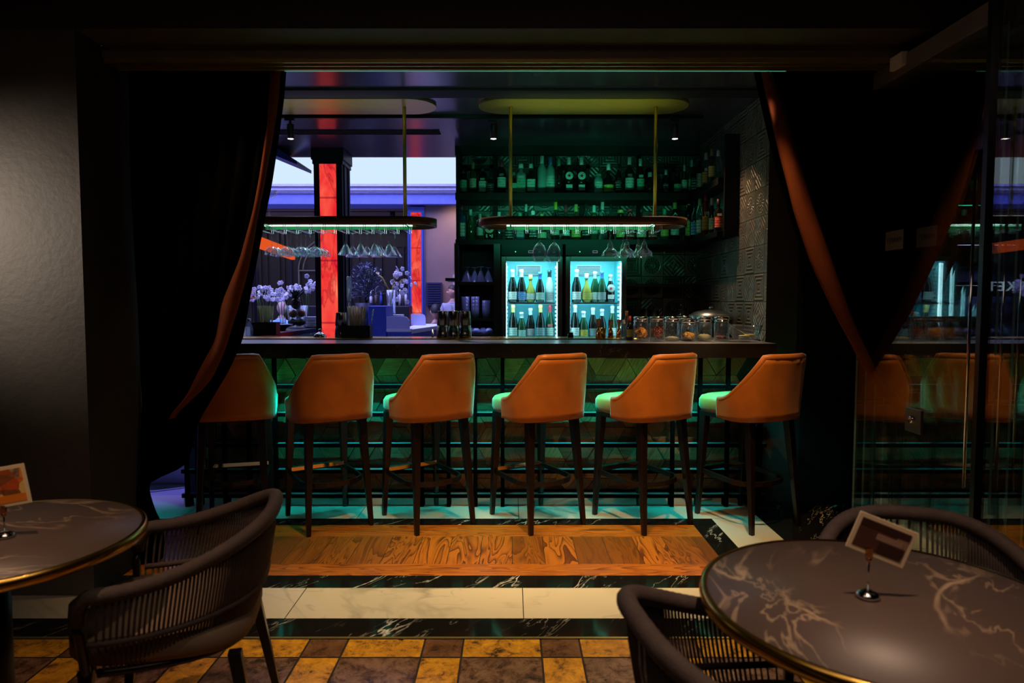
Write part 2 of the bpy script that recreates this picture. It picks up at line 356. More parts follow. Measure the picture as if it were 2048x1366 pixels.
q(-12, 4.2, 4.75, 18, 9, 0)
struct('floor', bm, [M['slate_y'], M['slate_b'], M['slate_s'], M['grout'], M['blackmarble'], M['whitemarble'], M['woodplank'], M['woodborder'], M['dullbrass'], M['hallfloor']])
# ================================================================ near room shell
bm = B(); box(bm, -4.2, -1.94, 3.1, 3.55, 0, 2.57)
bm.normal_update()
for f in bm.faces: f.material_index = 1 if abs(f.calc_center_median().x + 1.94) < .01 else 0
struct('wall_left', bm, [M['plaster'], M['blackmatte']])
bm = B(); box(bm, -4.2, 4.2, 3.1, 3.30, 2.572, 3.2); struct('wall_front', bm, M['darkwall'])
bm = B(); box(bm, -1.938, 2.5, 3.30, 3.44, 2.515, 2.70); struct('trim_1', bm, M['greybeam'])
bm = B(); box(bm, -1.938, 2.5, 3.312, 3.322, 2.497, 2.515); box(bm, -1.938, 2.5, 3.36, 3.37, 2.497, 2.515); box(bm, -1.938, 2.5, 3.41, 3.43, 2.497, 2.515)
struct('trim_2', bm, M['dullbrass'])
bm = B(); box(bm, -1.12, 1.35, 3.432, 3.438, 2.497, 2.504); tag(obj('mint_glow_line', bm, em('mint_line', (.15, .9, .6), .45)), 'thin glowing line added as the mint green light on the beam above the curtain opening', 'glow line')  # glowing strip stands for teal light caught on the beam's lower lip
bm = B(); box(bm, -4.2, 4.2, -3, 3.1, 2.92, 3.0); struct('ceiling', bm, M['blackmatte'])
bm = B(); box(bm, -4.3, -4.2, -3, 3.1, 0, 2.92); struct('wall_left', bm, M['darkwall'])
bm = B(); box(bm, 4.2, 4.3, -3, 4.75, 0, 2.92); struct('wall_right', bm, M['darkwall'])
bm = B(); box(bm, -4.2, 4.2, -3.1, -3, 0, 2.92); struct('wall_back', bm, M['darkwall'])
# bar room ceiling and its bands
bm = B(); box(bm, -6.5, 2.6, 3.44, 6.79, 2.78, 2.9); struct('ceiling', bm, M['ceiling'])
bm = B(); box(bm, -6.5, 1.709, 4.62, 4.79, 2.765, 2.779); struct('trim_3', bm, M['blackmatte'])
bm = B()
for y in (5.72, 5.78, 5.84): box(bm, -4.0, -.6, y, y + .012, 2.772, 2.779)
struct('trim_4', bm, M['blackmatte'])
# right side: tiled wall (left face embossed, front face plain)
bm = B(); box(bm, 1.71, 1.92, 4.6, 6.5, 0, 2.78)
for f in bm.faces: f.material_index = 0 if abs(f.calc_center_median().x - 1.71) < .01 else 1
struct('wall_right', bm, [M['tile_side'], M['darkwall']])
bm = B(); box(bm, 1.92, 2.27, 4.52, 4.8, 0, 2.9); struct('wall_pier', bm, M['black'])
bm = B(); box(bm, 2.27, 4.2, 4.75, 4.85, 0, 2.9); struct('wall_panelled', bm, M['black'])
bm = B()
for v, h in ((803, .012), (811, .008), (841, .01), (932, .012), (939, .008)):
    z = at(1680, v, 4.74).z; box(bm, 2.27, 3.6, 4.735, 4.75, z, z + h)
struct('trim_5', bm, M['steel'])
# back wall
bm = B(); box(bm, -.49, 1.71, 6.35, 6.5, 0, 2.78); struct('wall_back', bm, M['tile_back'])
bm = B(); box(bm, -.52, 1.71, 6.30, 6.348, 2.70, 2.779); struct('trim_6', bm, M['blackmatte'])

# ================================================================ bar counter
CT = 1.105
t = thing('bar_counter', 'long bar with black marble top and patterned wooden front behind a black metal grid', 'bar counter', (-.27, 4.55, 0))
def rel(bm, L): 
    for v in bm.verts: v.co -= Vector(L)
    return bm
L = (-.27, 4.55, 0)
bm = B(); box(bm, -2.30, 1.64, 4.22, 4.655, 1.03, CT); box(bm, -2.30, 1.64, 4.22, 4.25, 1.016, 1.03); 
for f in bm.faces: f.material_index = 1 if f.calc_center_median().z > CT - .001 else 0
obj('counter_top', rel(bm, L), [M['countermarble'], M['litcounter']], t)
bm = B(); box(bm, -2.30, 1.70, 4.66, 4.97, 1.05, CT + .001); obj('work_top', rel(bm, L), M['black'], t)
bm = B(); box(bm, -2.28, .86, 4.69, 4.95, CT + .001, CT + .008); obj('brass_ledge', rel(bm, L), M['brass'], t, bevel=.002)
bm = B(); box(bm, -2.2, 1.70, 4.60, 4.95, 0.0, 1.03); obj('carcass', rel(bm, L), M['blackmatte'], t)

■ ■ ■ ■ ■

REQUIREMENTS: Print the complete listing exactly, apart from any pictures.

EXERCISE SOLUTION:
Write part 2 of the bpy script that recreates this picture. It picks up at line 356. More parts follow. Measure the picture as if it were 2048x1366 pixels.
q(-12, 4.2, 4.75, 18, 9, 0)
struct('floor', bm, [M['slate_y'], M['slate_b'], M['slate_s'], M['grout'], M['blackmarble'], M['whitemarble'], M['woodplank'], M['woodborder'], M['dullbrass'], M['hallfloor']])
# ================================================================ near room shell
bm = B(); box(bm, -4.2, -1.94, 3.1, 3.55, 0, 2.57)
bm.normal_update()
for f in bm.faces: f.material_index = 1 if abs(f.calc_center_median().x + 1.94) < .01 else 0
struct('wall_left', bm, [M['plaster'], M['blackmatte']])
bm = B(); box(bm, -4.2, 4.2, 3.1, 3.30, 2.572, 3.2); struct('wall_front', bm, M['darkwall'])
bm = B(); box(bm, -1.938, 2.5, 3.30, 3.44, 2.515, 2.70); struct('trim_1', bm, M['greybeam'])
bm = B(); box(bm, -1.938, 2.5, 3.312, 3.322, 2.497, 2.515); box(bm, -1.938, 2.5, 3.36, 3.37, 2.497, 2.515); box(bm, -1.938, 2.5, 3.41, 3.43, 2.497, 2.515)
struct('trim_2', bm, M['dullbrass'])
bm = B(); box(bm, -1.12, 1.35, 3.432, 3.438, 2.497, 2.504); tag(obj('mint_glow_line', bm, em('mint_line', (.15, .9, .6), .45)), 'thin glowing line added as the mint green light on the beam above the curtain opening', 'glow line')  # glowing strip stands for teal light caught on the beam's lower lip
bm = B(); box(bm, -4.2, 4.2, -3, 3.1, 2.92, 3.0); struct('ceiling', bm, M['blackmatte'])
bm = B(); box(bm, -4.3, -4.2, -3, 3.1, 0, 2.92); struct('wall_left', bm, M['darkwall'])
bm = B(); box(bm, 4.2, 4.3, -3, 4.75, 0, 2.92); struct('wall_right', bm, M['darkwall'])
bm = B(); box(bm, -4.2, 4.2, -3.1, -3, 0, 2.92); struct('wall_back', bm, M['darkwall'])
# bar room ceiling and its bands
bm = B(); box(bm, -6.5, 2.6, 3.44, 6.79, 2.78, 2.9); struct('ceiling', bm, M['ceiling'])
bm = B(); box(bm, -6.5, 1.709, 4.62, 4.79, 2.765, 2.779); struct('trim_3', bm, M['blackmatte'])
bm = B()
for y in (5.72, 5.78, 5.84): box(bm, -4.0, -.6, y, y + .012, 2.772, 2.779)
struct('trim_4', bm, M['blackmatte'])
# right side: tiled wall (left face embossed, front face plain)
bm = B(); box(bm, 1.71, 1.92, 4.6, 6.5, 0, 2.78)
for f in bm.faces: f.material_index = 0 if abs(f.calc_center_median().x - 1.71) < .01 else 1
struct('wall_right', bm, [M['tile_side'], M['darkwall']])
bm = B(); box(bm, 1.92, 2.27, 4.52, 4.8, 0, 2.9); struct('wall_pier', bm, M['black'])
bm = B(); box(bm, 2.27, 4.2, 4.75, 4.85, 0, 2.9); struct('wall_panelled', bm, M['black'])
bm = B()
for v, h in ((803, .012), (811, .008), (841, .01), (932, .012), (939, .008)):
    z = at(1680, v, 4.74).z; box(bm, 2.27, 3.6, 4.735, 4.75, z, z + h)
struct('trim_5', bm, M['steel'])
# back wall
bm = B(); box(bm, -.49, 1.71, 6.35, 6.5, 0, 2.78); struct('wall_back', bm, M['tile_back'])
bm = B(); box(bm, -.52, 1.71, 6.30, 6.348, 2.70, 2.779); struct('trim_6', bm, M['blackmatte'])

# ================================================================ bar counter
CT = 1.105
t = thing('bar_counter', 'long bar with black marble top and patterned wooden front behind a black metal grid', 'bar counter', (-.27, 4.55, 0))
def rel(bm, L): 
    for v in bm.verts: v.co -= Vector(L)
    return bm
L = (-.27, 4.55, 0)
bm = B(); box(bm, -2.30, 1.64, 4.22, 4.655, 1.03, CT); box(bm, -2.30, 1.64, 4.22, 4.25, 1.016, 1.03); 
for f in bm.faces: f.material_index = 1 if f.calc_center_median().z > CT - .001 else 0
obj('counter_top', rel(bm, L), [M['countermarble'], M['litcounter']], t)
bm = B(); box(bm, -2.30, 1.70, 4.66, 4.97, 1.05, CT + .001); obj('work_top', rel(bm, L), M['black'], t)
bm = B(); box(bm, -2.28, .86, 4.69, 4.95, CT + .001, CT + .008); obj('brass_ledge', rel(bm, L), M['brass'], t, bevel=.002)
bm = B(); box(bm, -2.2, 1.70, 4.60, 4.95, 0.0, 1.03); obj('carcass', rel(bm, L), M['blackmatte'], t)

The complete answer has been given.